• **The task**: Spot each line that carries the word "image"; copy those lines.
---
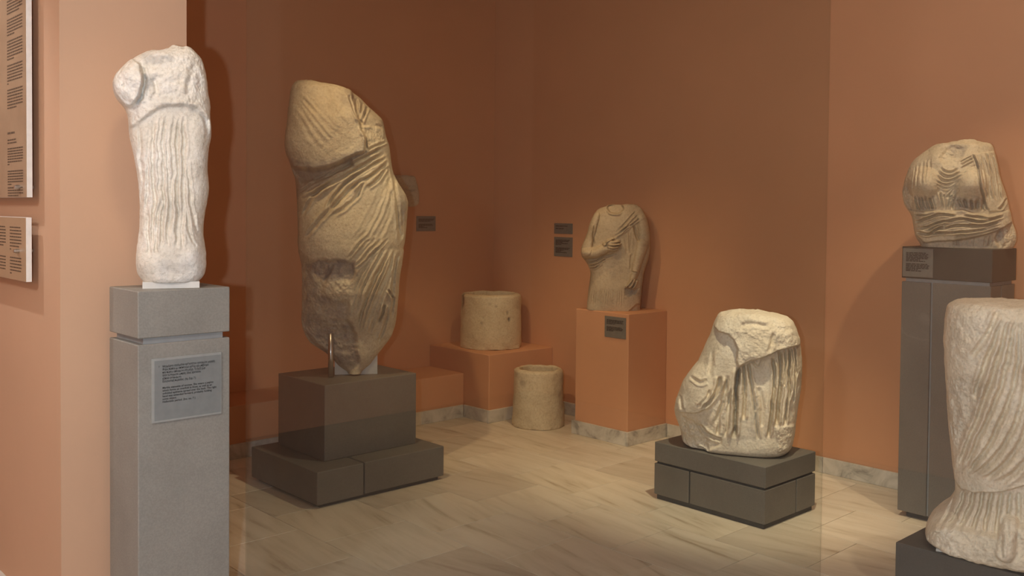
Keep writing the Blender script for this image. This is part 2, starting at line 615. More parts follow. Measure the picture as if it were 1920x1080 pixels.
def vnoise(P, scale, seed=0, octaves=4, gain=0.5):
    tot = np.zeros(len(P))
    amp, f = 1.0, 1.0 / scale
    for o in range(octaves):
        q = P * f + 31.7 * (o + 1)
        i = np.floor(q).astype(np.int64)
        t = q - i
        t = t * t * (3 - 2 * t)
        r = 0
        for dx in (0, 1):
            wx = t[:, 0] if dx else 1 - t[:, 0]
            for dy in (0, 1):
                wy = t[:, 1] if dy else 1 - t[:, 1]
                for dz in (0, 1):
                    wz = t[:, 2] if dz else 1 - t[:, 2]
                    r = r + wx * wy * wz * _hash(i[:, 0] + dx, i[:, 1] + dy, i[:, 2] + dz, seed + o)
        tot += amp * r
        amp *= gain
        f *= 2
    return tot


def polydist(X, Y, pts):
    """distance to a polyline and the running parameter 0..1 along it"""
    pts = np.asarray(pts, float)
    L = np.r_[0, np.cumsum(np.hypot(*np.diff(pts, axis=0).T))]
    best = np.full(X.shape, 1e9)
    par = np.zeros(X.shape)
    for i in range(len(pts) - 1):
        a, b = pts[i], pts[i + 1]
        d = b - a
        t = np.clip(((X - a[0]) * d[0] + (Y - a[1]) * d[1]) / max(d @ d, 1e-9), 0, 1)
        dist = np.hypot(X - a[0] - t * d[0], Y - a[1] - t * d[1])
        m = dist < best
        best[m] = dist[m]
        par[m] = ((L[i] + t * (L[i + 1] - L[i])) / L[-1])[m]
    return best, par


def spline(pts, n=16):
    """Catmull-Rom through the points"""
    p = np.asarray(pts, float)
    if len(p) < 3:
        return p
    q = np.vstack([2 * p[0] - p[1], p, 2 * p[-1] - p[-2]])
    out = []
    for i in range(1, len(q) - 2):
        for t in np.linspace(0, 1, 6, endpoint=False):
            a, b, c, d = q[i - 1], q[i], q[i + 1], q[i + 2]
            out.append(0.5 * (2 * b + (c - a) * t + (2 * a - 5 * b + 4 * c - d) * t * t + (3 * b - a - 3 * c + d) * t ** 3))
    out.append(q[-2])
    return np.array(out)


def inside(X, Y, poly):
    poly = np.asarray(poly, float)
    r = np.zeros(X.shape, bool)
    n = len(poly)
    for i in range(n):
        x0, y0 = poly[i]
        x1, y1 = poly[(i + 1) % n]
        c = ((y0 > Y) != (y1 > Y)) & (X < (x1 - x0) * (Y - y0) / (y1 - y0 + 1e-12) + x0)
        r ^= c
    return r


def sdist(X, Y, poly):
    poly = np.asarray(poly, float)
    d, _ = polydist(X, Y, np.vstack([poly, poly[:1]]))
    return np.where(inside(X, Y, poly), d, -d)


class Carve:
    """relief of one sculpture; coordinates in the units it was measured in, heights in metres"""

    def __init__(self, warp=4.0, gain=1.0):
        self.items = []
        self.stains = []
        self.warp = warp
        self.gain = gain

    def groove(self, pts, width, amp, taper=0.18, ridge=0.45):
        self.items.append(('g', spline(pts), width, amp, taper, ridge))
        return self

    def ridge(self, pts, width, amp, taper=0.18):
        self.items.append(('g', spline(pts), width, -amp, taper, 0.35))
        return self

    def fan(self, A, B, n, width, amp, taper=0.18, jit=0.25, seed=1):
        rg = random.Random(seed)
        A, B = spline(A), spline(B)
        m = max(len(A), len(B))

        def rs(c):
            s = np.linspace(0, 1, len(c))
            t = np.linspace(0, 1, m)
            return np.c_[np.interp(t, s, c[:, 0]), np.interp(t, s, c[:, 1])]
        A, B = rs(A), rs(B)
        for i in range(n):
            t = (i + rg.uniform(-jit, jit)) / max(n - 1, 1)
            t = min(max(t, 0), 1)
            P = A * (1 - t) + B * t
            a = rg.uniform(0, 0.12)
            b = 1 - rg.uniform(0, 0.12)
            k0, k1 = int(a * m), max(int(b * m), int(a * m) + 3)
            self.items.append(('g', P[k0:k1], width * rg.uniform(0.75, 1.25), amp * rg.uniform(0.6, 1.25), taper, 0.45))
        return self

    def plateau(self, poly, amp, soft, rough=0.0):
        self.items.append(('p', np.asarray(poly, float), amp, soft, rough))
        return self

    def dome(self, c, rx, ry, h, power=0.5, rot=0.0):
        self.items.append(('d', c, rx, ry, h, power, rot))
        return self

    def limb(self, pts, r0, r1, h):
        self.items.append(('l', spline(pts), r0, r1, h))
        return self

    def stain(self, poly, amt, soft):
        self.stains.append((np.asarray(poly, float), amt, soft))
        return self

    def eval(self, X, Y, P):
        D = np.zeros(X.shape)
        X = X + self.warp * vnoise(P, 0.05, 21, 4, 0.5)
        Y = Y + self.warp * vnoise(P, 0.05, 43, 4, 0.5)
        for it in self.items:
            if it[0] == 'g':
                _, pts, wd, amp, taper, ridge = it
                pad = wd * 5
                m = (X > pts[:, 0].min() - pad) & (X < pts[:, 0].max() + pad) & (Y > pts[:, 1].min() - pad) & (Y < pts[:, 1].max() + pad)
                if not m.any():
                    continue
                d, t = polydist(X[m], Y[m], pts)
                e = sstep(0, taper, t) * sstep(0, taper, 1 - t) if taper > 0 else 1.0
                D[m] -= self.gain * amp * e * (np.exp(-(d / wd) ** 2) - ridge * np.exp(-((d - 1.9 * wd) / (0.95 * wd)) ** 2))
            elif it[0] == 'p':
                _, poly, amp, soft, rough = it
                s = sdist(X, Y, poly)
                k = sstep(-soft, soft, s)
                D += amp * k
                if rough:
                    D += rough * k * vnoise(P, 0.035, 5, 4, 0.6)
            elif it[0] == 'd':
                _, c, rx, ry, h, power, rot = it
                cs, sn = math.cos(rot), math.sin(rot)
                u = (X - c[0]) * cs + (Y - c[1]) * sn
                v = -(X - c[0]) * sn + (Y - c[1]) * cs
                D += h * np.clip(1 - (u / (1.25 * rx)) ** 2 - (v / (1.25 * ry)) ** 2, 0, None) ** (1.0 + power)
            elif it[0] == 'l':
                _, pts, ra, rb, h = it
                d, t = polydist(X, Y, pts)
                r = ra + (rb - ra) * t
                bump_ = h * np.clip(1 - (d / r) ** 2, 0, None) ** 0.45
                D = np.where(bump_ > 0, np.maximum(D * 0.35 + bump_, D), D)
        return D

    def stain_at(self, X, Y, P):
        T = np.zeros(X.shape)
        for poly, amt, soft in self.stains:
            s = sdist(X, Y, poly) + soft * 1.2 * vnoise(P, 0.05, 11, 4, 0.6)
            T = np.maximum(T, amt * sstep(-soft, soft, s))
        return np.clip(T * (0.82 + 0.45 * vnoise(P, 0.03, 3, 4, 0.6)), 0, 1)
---
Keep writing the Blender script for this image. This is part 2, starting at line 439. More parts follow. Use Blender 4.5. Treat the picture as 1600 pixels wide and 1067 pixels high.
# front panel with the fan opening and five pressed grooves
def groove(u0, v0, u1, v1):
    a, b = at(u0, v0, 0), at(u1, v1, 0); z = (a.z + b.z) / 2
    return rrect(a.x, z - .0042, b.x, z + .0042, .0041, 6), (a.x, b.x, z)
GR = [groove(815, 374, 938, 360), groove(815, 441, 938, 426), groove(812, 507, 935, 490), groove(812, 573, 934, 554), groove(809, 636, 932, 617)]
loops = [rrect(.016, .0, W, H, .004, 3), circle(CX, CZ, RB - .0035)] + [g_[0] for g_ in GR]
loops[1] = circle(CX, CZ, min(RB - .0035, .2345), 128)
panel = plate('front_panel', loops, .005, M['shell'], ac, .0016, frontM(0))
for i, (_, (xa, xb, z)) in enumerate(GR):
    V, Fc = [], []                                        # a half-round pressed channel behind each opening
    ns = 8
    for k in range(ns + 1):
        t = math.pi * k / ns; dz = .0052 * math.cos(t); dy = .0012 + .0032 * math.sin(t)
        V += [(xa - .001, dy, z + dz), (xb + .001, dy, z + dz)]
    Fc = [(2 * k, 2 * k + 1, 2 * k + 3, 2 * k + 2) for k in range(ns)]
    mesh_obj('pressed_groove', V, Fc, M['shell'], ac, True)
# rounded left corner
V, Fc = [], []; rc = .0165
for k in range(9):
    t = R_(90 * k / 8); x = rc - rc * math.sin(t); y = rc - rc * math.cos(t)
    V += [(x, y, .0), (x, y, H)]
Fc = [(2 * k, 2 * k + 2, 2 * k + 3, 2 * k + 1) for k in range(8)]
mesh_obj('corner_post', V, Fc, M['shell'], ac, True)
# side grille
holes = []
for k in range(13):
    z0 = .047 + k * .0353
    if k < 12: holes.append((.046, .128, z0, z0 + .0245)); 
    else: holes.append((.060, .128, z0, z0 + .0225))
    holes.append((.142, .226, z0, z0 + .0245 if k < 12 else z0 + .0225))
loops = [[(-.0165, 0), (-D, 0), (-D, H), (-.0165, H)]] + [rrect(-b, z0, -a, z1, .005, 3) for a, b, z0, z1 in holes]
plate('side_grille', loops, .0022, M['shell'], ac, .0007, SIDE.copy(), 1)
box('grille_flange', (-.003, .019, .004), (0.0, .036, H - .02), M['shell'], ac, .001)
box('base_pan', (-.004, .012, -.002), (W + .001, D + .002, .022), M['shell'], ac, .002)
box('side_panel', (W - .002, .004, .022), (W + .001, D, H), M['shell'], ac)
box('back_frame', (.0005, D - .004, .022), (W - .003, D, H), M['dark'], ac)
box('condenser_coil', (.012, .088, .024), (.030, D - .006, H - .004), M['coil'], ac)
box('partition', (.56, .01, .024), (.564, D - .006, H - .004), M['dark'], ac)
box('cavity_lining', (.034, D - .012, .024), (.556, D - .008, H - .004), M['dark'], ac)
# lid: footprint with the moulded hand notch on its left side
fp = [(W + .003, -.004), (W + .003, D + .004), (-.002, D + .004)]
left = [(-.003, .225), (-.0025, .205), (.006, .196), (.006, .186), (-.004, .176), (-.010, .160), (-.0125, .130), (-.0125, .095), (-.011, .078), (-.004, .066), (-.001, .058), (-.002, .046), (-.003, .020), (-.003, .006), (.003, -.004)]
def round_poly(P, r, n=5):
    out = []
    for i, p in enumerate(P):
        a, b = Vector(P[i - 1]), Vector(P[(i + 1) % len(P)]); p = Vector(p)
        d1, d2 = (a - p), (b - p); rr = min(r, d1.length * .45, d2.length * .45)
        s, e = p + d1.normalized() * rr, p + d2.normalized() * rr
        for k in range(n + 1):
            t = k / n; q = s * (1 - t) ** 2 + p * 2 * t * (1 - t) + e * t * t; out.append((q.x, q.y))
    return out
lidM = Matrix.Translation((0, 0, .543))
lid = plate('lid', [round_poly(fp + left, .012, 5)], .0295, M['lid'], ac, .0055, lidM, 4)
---
• **Answer below**:
Keep writing the Blender script for this image. This is part 2, starting at line 615. More parts follow. Measure the picture as if it were 1920x1080 pixels.
Keep writing the Blender script for this image. This is part 2, starting at line 439. More parts follow. Use Blender 4.5. Treat the picture as 1600 pixels wide and 1067 pixels high.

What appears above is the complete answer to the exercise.